How digital changes the way that marketing is made
In its recent very aptly titled article "Mayhem On Madison Avenue," Fast Company outlines how digital media has turned the agency business and marketing in general upside down. Unless you've been living in a cave, it's pretty obvious how companies use digital to market their products and services to customers. But less obvious, but equally important, are the ways that digital is changing the way that successful marketing is created in the first place.
If you watched TV over the Thanksgiving weekend, you probably witnessed an outstanding example of the digital media creative process in action: The prime time premiere of Pomplamoose, who may be one of the very best bands you never heard of.
Pomplamoose is Jack Conte and Nataly Dawn, two Bay area musicians who have never made a CD, have no record deal and no publicists, no conventional retail distribution, and almost never perform in public. Most of their music is covers of other musicians' songs. And while they're excellent, appealing performers, there's nothing bizarre or Lady Gaga-like about them.
Sound like a recipe for artistic obscurity? Just the opposite. Starting around Black Friday, Pomplamoose starred in the first of their three holiday season commercials for Hyundai - "Up On The Housetop" - followed a few days later by "Jingle Bells" and "Deck The Halls." (Earlier in the year Pomplamoose created the "Mr. Sandman" music for a Toyota Avalon TV spot.
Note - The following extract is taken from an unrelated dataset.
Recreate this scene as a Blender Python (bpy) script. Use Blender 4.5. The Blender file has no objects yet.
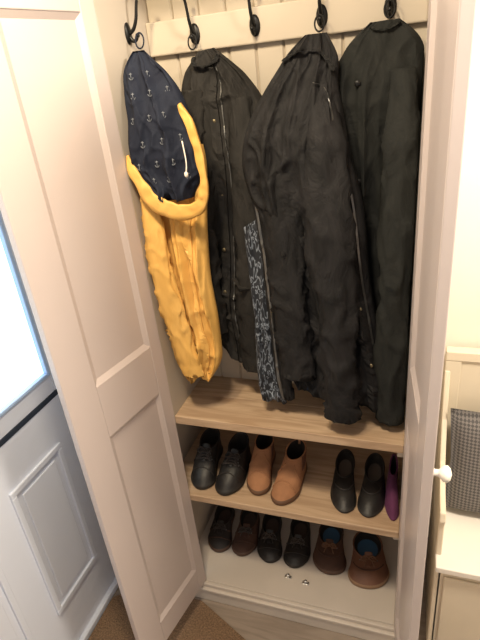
import bpy, bmesh, math, random
from mathutils import Vector, Matrix, noise
random.seed(4)
scn=bpy.context.scene
try:
    scn.view_settings.view_transform='Standard'
except Exception: pass

# ------------------------------------------------------------ materials
def nt(name):
    m=bpy.data.materials.new(name); m.use_nodes=True
    t=m.node_tree; b=t.nodes["Principled BSDF"]
    return m,t,b
def simple(name,col,rough=.5,metal=0,bump=0,bscale=60,var=0.08,vscale=6,spec=None):
    m,t,b=nt(name)
    b.inputs["Roughness"].default_value=rough; b.inputs["Metallic"].default_value=metal
    if spec is not None: b.inputs["Specular IOR Level"].default_value=spec
    tc=t.nodes.new("ShaderNodeTexCoord")
    n=t.nodes.new("ShaderNodeTexNoise"); n.inputs["Scale"].default_value=vscale; n.inputs["Detail"].default_value=5
    t.links.new(tc.outputs["Object"],n.inputs["Vector"])
    r=t.nodes.new("ShaderNodeValToRGB")
    r.color_ramp.elements[0].position=.3; r.color_ramp.elements[1].position=.7
    r.color_ramp.elements[0].color=tuple(c*(1-var) for c in col)+(1,)
    r.color_ramp.elements[1].color=tuple(min(1,c*(1+var)) for c in col)+(1,)
    t.links.new(n.outputs["Fac"],r.inputs["Fac"]); t.links.new(r.outputs["Color"],b.inputs["Base Color"])
    if bump:
        n2=t.nodes.new("ShaderNodeTexNoise"); n2.inputs["Scale"].default_value=bscale; n2.inputs["Detail"].default_value=6
        t.links.new(tc.outputs["Object"],n2.inputs["Vector"])
        bp=t.nodes.new("ShaderNodeBump"); bp.inputs["Strength"].default_value=bump; bp.inputs["Distance"].default_value=.01
        t.links.new(n2.outputs["Fac"],bp.inputs["Height"]); t.links.new(bp.outputs["Normal"],b.inputs["Normal"])
    return m
def cloth(name,c1,c2,rough=.65,crease=.6,sc=9,spec=.3):
    m,t,b=nt(name); b.inputs["Roughness"].default_value=rough; b.inputs["Specular IOR Level"].default_value=spec
    tc=t.nodes.new("ShaderNodeTexCoord")
    mp=t.nodes.new("ShaderNodeMapping"); mp.inputs["Scale"].default_value=(1.5,1.5,.75); mp.inputs["Rotation"].default_value=(0,.35,0)
    t.links.new(tc.outputs["Object"],mp.inputs["Vector"])
    n=t.nodes.new("ShaderNodeTexNoise"); n.inputs["Scale"].default_value=sc; n.inputs["Detail"].default_value=9; n.inputs["Distortion"].default_value=1.2; n.inputs["Roughness"].default_value=.6
    t.links.new(mp.outputs["Vector"],n.inputs["Vector"])
    r=t.nodes.new("ShaderNodeValToRGB"); e=r.color_ramp.elements
    e[0].position=.35; e[0].color=c1+(1,); e[1].position=.68; e[1].color=c2+(1,)
    t.links.new(n.outputs["Fac"],r.inputs["Fac"]); t.links.new(r.outputs["Color"],b.inputs["Base Color"])
    ad=t.nodes.new("ShaderNodeMix"); ad.data_type='VECTOR'; ad.inputs[0].default_value=.12
    t.links.new(mp.outputs["Vector"],ad.inputs[4]); t.links.new(n.outputs["Color"],ad.inputs[5])
    v=t.nodes.new("ShaderNodeTexVoronoi"); v.feature='F1'; v.inputs["Scale"].default_value=sc*1.1
    t.links.new(ad.outputs[1],v.inputs["Vector"])
    b1=t.nodes.new("ShaderNodeBump"); b1.inputs["Strength"].default_value=crease; b1.inputs["Distance"].default_value=.02
    t.links.new(v.outputs["Distance"],b1.inputs["Height"])
    b2=t.nodes.new("ShaderNodeBump"); b2.inputs["Strength"].default_value=crease*.8; b2.inputs["Distance"].default_value=.012
    t.links.new(n.outputs["Fac"],b2.inputs["Height"]); t.links.new(b1.outputs["Normal"],b2.inputs["Normal"])
    t.links.new(b2.outputs["Normal"],b.inputs["Normal"])
    return m
def wood(name,c1,c2,cg,rough=.5,sc=(1.3,14,14),knot=.55):
    m,t,b=nt(name); b.inputs["Roughness"].default_value=rough
    tc=t.nodes.new("ShaderNodeTexCoord"); mp=t.nodes.new("ShaderNodeMapping")
    mp.inputs["Scale"].default_value=sc
    t.links.new(tc.outputs["Object"],mp.inputs["Vector"])
    n=t.nodes.new("ShaderNodeTexNoise"); n.inputs["Scale"].default_value=2.4; n.inputs["Detail"].default_value=7; n.inputs["Distortion"].default_value=1.3
    t.links.new(mp.outputs["Vector"],n.inputs["Vector"])
    r=t.nodes.new("ShaderNodeValToRGB"); e=r.color_ramp.elements
    e[0].position=.38; e[0].color=c2+(1,); e[1].position=.60; e[1].color=c1+(1,)
    t.links.new(n.outputs["Fac"],r.inputs["Fac"])
    mp2=t.nodes.new("ShaderNodeMapping"); mp2.inputs["Scale"].default_value=(4,8,8); mp2.inputs["Location"].default_value=(.3,.4,0)
    t.links.new(tc.outputs["Object"],mp2.inputs["Vector"])
    v=t.nodes.new("ShaderNodeTexVoronoi"); v.inputs["Scale"].default_value=1.0
    t.links.new(mp2.outputs["Vector"],v.inputs["Vector"])
    r2=t.nodes.new("ShaderNodeValToRGB"); r2.color_ramp.elements[0].position=.05; r2.color_ramp.elements[1].position=.2
    r2.color_ramp.elements[0].color=(knot,knot,knot,1); r2.color_ramp.elements[1].color=(0,0,0,1)
    t.links.new(v.outputs["Distance"],r2.inputs["Fac"])
    mx=t.nodes.new("ShaderNodeMix"); mx.data_type='RGBA'
    t.links.new(r2.outputs["Color"],mx.inputs[0]); t.links.new(r.outputs["Color"],mx.inputs[6]); mx.inputs[7].default_value=cg+(1,)
    t.links.new(mx.outputs[2],b.inputs["Base Color"])
    bp=t.nodes.new("ShaderNodeBump"); bp.inputs["Strength"].default_value=.12; bp.inputs["Distance"].default_value=.004
    t.links.new(n.outputs["Fac"],bp.inputs["Height"]); t.links.new(bp.outputs["Normal"],b.inputs["Normal"])
    return m
def paisley(name,base,mark):
    m,t,b=nt(name); b.inputs["Roughness"].default_value=.8
    tc=t.nodes.new("ShaderNodeTexCoord")
    mp=t.nodes.new("ShaderNodeMapping"); mp.inputs["Scale"].default_value=(1.3,.05,.8)
    t.links.new(tc.outputs["Object"],mp.inputs["Vector"])
    v=t.nodes.new("ShaderNodeTexVoronoi"); v.inputs["Scale"].default_value=15
    n=t.nodes.new("ShaderNodeTexNoise"); n.inputs["Scale"].default_value=9; n.inputs["Detail"].default_value=1
    ad=t.nodes.new("ShaderNodeMix"); ad.data_type='VECTOR'; ad.inputs[0].default_value=.06
    t.links.new(mp.outputs["Vector"],ad.inputs[4]); t.links.new(n.outputs["Color"],ad.inputs[5]); t.links.new(ad.outputs[1],v.inputs["Vector"])
    s=t.nodes.new("ShaderNodeMath"); s.operation='MULTIPLY'; s.inputs[1].default_value=26; t.links.new(v.outputs["Distance"],s.inputs[0])
    s2=t.nodes.new("ShaderNodeMath"); s2.operation='SINE'; t.links.new(s.outputs[0],s2.inputs[0])
    r=t.nodes.new("ShaderNodeValToRGB"); r.color_ramp.elements[0].position=.55; r.color_ramp.elements[1].position=.85
    r.color_ramp.elements[0].color=base+(1,); r.color_ramp.elements[1].color=mark+(1,)
    t.links.new(s2.outputs[0],r.inputs["Fac"]); t.links.new(r.outputs["Color"],b.inputs["Base Color"])
    return m
def tweed(name,c1,c2):
    m,t,b=nt(name); b.inputs["Roughness"].default_value=.95
    tc=t.nodes.new("ShaderNodeTexCoord"); ch=t.nodes.new("ShaderNodeTexChecker"); ch.inputs["Scale"].default_value=120
    mp=t.nodes.new("ShaderNodeMapping"); mp.inputs["Rotation"].default_value=(0,.785,0); mp.inputs["Scale"].default_value=(1,.05,1)
    t.links.new(tc.outputs["Object"],mp.inputs["Vector"]); t.links.new(mp.outputs["Vector"],ch.inputs["Vector"])
    ch.inputs["Color1"].default_value=c1+(1,); ch.inputs["Color2"].default_value=c2+(1,)
    t.links.new(ch.outputs["Color"],b.inputs["Base Color"]); return m
def emis(name,col,st):
    m,t,b=nt(name); b.inputs["Base Color"].default_value=col+(1,); b.inputs["Roughness"].default_value=.2
    b.inputs["Emission Color"].default_value=col+(1,); b.inputs["Emission Strength"].default_value=st; return m

M_door=simple("painted_door",(.56,.485,.465),.34,var=.02,vscale=3,bump=.03,bscale=25)
M_in=simple("painted_interior",(.52,.46,.39),.6,var=.03,vscale=4)
M_back=simple("painted_beadboard",(.53,.465,.375),.6,var=.03)
M_floorin=simple("painted_base",(.62,.56,.50),.5,var=.04,bump=.05,bscale=20)
M_pine=wood("pine",(.56,.405,.27),(.42,.285,.18),(.22,.12,.06))
M_wall=simple("wall_cream",(.88,.82,.71),.85,var=.02,bump=.04,bscale=90)
M_upvc=simple("white_upvc",(.73,.78,.90),.35,var=.01)
M_bead=simple("glazing_bead_blue_glow",(.46,.62,.88),.35,var=.01)  # blue daylight glow around the pane is put into the bead colour
M_glass=emis("daylight_glow_glass",(.68,.86,1.0),1.6)  # pane itself emits, standing in for the daylight outside
M_gap=simple("rubber_seal",(.02,.03,.05),.6)
M_black=simple("black_iron",(.012,.012,.012),.4,metal=.5)
M_coat1=cloth("waxed_cotton_charcoal",(.016,.015,.014),(.032,.030,.028),.8,.5,8,.2)
M_coat2=cloth("waxed_cotton_black",(.010,.010,.0105),(.022,.021,.022),.72,.55,9,.22)
M_coat3=cloth("wool_dark_green",(.017,.018,.017),(.027,.028,.026),.95,.35,12,.15)
M_cord=simple("corduroy",(.008,.008,.008),.9,bump=.4,bscale=120)
M_yel=cloth("yellow_rubberised",(.70,.40,.10),(.80,.48,.14),.55,.25,6)
M_navy=cloth("navy_lining",(.008,.011,.024),(.013,.018,.034),.8,.3,9)
M_mark=simple("anchor_print",(.20,.22,.25),.8)
M_pais=paisley("paisley_lining",(.012,.015,.022),(.19,.22,.27))
M_brass=simple("brass",(.22,.18,.11),.4,metal=.8)
M_steel=simple("zip_steel",(.18,.18,.175),.4,metal=.8)
M_silver=simple("steel",(.5,.5,.5),.3,metal=.9)
M_mat=simple("coir",(.27,.17,.10),1,bump=1,bscale=260,var=.4,vscale=160)
M_floor=wood("floor_wood",(.33,.27,.22),(.26,.21,.17),(.2,.15,.11),.55)
M_cush=tweed("tweed",(.20,.185,.175),(.085,.08,.08))
M_bench=simple("bench_cream",(.76,.67,.52),.5,var=.03)
M_seatc=simple("seat_lit_cream_knob_white",(.86,.81,.73),.5,var=.02)  # cream seat with its bright lighting put into the colour; plain white on knob
def leather(n,c,r=.45,b=.12): return simple(n,c,r,bump=b,bscale=80,var=.18,vscale=18)
L_black=leather("black_leather",(.012,.011,.011),.48); L_char=leather("charcoal_leather",(.022,.018,.017),.65)
L_tan=leather("tan_suede",(.37,.18,.09),.9); L_brown=leather("brown_leather",(.15,.065,.037),.6)
L_dbrown=leather("dark_brown_suede",(.065,.030,.019),.8); L_purp=leather("purple_felt",(.11,.025,.08),.9)
S_dark=simple("dark_sole",(.020,.017,.015),.6); S_brown=simple("brown_sole",(.085,.045,.03),.6); S_tan=simple("stacked_sole",(.13,.065,.035),.6); S_lt=simple("tan_sole",(.25,.15,.09),.7)
I_dark=simple("dark_insole",(.015,.013,.012),.9); I_blue=simple("blue_insole",(.03,.10,.21),.7); I_tan=simple("tan_insole",(.16,.08,.045),.8); I_grey=simple("grey_insole",(.10,.085,.075),.8); I_brn=simple("brown_insole",(.05,.035,.03),.8)
LACE=simple("lace",(.055,.045,.04),.8); LACE_B=simple("rawhide_lace",(.18,.09,.05),.7)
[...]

IMHO: Great music, dopey ad campaign.)
They were one of the first bands invited into YouTube's Musicians Wanted, the program that places ads next to or on a video, and then share the revenue 50-50 with the artist.
• One Pomplamoose video has been viewed almost 4 million times on YouTube.
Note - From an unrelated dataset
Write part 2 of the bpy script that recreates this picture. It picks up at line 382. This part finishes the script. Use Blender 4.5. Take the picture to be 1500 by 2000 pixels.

• They sold about 100,000 songs online during 2009, and have 180,000 subscribers on their YouTube channel as of September 2010.
• They market their music unconventionally, offering handmade soaps with free albums added in and free albums to anyone who buys their hand-screened t-shirts.
• Now Pomplamoose has released its latest song video, "Jungle Animal," as a browser-based game that lets fans lay down their own choice of tracks.
• And for this holiday season, Pomplamoose ties in with Hyundai and with Amazon.com, for a promotion that donates free books for kids in Richmond, California. Donate a book - download free Pomplamoose music.
Pomplamoose's experience is a perfect example of the kind of rapid evolution Fast Company reports in the advertising/marketing community right now. A new wave of DIY digital small businesses become the creative resources for conventional old wave TV advertising campaigns. Both benefit. In an interview, Conte and Dawn talked about how Hyundai parked cars in Pomplamoose's garage studio, then just invited them to create. "That's the thing," Nataly Dawn says. "People think that all of these things have to be done by geniuses behind huge desks or at the top of skyscrapers, but you can just go online and do it yourself.